• Aim
Below are some records; quote exactly the lines from the one that contains "The Blender Python" through the one that contains "H += a * (.35 + 1.05", inclusive, and no others.

• Provided data
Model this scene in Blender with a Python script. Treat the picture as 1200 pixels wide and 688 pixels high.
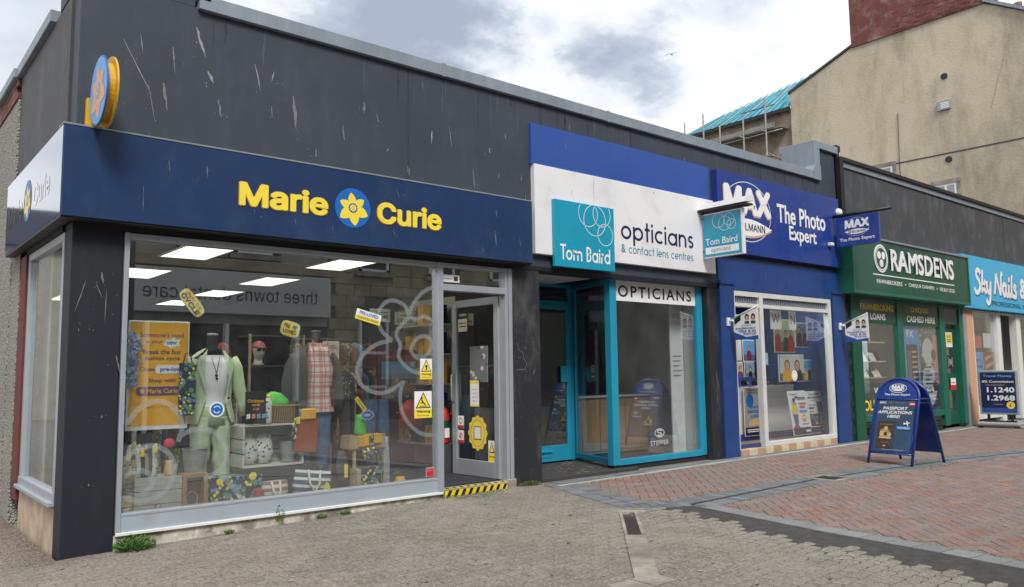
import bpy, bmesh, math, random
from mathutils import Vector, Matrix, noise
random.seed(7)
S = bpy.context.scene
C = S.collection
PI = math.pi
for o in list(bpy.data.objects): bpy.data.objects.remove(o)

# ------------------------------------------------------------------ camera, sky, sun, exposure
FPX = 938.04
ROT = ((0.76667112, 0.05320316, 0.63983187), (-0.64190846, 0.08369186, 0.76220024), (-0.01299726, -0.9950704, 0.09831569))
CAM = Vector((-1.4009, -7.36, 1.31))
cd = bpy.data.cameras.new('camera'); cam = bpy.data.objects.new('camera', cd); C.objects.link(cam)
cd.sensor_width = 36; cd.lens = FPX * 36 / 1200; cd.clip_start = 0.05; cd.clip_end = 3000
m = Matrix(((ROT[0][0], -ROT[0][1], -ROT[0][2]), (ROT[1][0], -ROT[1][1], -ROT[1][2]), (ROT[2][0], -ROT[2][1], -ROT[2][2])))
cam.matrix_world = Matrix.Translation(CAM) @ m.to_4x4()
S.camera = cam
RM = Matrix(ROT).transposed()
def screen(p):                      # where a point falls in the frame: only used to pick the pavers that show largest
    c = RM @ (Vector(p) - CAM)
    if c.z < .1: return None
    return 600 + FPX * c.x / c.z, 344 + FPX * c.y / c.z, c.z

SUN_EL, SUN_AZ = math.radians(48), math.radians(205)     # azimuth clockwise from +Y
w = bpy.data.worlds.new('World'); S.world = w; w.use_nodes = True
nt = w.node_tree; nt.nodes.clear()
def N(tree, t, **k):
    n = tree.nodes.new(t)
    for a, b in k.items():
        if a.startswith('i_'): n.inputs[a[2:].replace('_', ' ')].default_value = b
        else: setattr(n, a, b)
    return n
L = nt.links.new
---
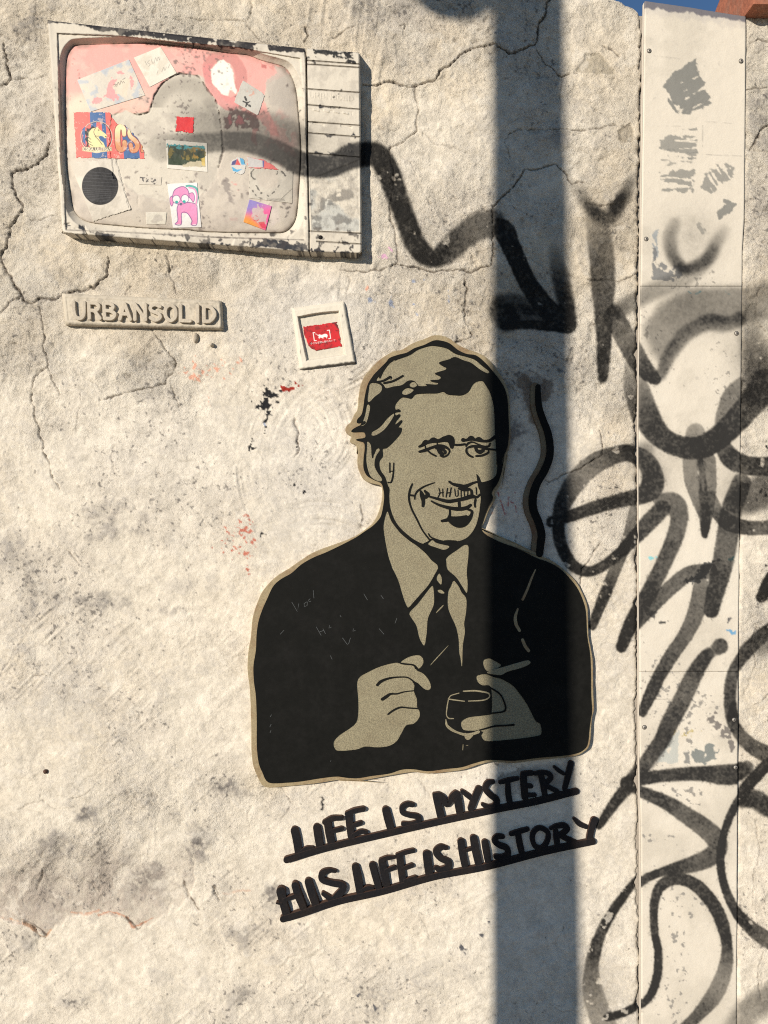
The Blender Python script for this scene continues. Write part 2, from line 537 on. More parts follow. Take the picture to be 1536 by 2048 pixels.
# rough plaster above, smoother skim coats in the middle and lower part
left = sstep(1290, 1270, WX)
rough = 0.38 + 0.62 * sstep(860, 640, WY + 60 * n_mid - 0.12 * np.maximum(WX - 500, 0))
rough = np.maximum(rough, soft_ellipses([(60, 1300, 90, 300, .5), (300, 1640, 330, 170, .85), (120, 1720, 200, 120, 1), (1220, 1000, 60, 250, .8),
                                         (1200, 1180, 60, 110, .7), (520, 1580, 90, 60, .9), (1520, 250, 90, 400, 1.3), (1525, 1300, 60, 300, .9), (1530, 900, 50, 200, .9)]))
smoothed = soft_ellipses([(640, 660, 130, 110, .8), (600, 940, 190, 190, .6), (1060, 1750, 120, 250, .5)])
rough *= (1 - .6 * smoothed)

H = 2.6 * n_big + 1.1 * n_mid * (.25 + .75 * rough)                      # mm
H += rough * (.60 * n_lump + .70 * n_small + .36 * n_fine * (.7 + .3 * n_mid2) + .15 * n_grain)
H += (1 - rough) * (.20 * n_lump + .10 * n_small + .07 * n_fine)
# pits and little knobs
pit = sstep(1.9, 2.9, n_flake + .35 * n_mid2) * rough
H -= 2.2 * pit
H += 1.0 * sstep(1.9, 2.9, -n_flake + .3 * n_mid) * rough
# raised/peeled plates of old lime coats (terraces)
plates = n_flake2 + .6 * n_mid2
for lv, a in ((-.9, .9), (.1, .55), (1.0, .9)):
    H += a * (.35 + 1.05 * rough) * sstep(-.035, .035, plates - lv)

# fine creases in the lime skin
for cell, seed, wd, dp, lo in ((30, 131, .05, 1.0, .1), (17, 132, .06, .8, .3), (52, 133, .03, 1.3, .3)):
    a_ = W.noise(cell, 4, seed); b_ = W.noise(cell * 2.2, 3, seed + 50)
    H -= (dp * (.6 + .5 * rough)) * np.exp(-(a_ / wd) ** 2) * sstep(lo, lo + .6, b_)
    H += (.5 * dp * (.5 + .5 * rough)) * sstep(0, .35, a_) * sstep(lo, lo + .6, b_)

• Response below
The Blender Python script for this scene continues. Write part 2, from line 537 on. More parts follow. Take the picture to be 1536 by 2048 pixels.
# rough plaster above, smoother skim coats in the middle and lower part
left = sstep(1290, 1270, WX)
rough = 0.38 + 0.62 * sstep(860, 640, WY + 60 * n_mid - 0.12 * np.maximum(WX - 500, 0))
rough = np.maximum(rough, soft_ellipses([(60, 1300, 90, 300, .5), (300, 1640, 330, 170, .85), (120, 1720, 200, 120, 1), (1220, 1000, 60, 250, .8),
                                         (1200, 1180, 60, 110, .7), (520, 1580, 90, 60, .9), (1520, 250, 90, 400, 1.3), (1525, 1300, 60, 300, .9), (1530, 900, 50, 200, .9)]))
smoothed = soft_ellipses([(640, 660, 130, 110, .8), (600, 940, 190, 190, .6), (1060, 1750, 120, 250, .5)])
rough *= (1 - .6 * smoothed)

H = 2.6 * n_big + 1.1 * n_mid * (.25 + .75 * rough)                      # mm
H += rough * (.60 * n_lump + .70 * n_small + .36 * n_fine * (.7 + .3 * n_mid2) + .15 * n_grain)
H += (1 - rough) * (.20 * n_lump + .10 * n_small + .07 * n_fine)
# pits and little knobs
pit = sstep(1.9, 2.9, n_flake + .35 * n_mid2) * rough
H -= 2.2 * pit
H += 1.0 * sstep(1.9, 2.9, -n_flake + .3 * n_mid) * rough
# raised/peeled plates of old lime coats (terraces)
plates = n_flake2 + .6 * n_mid2
for lv, a in ((-.9, .9), (.1, .55), (1.0, .9)):
    H += a * (.35 + 1.05 * rough) * sstep(-.035, .035, plates - lv)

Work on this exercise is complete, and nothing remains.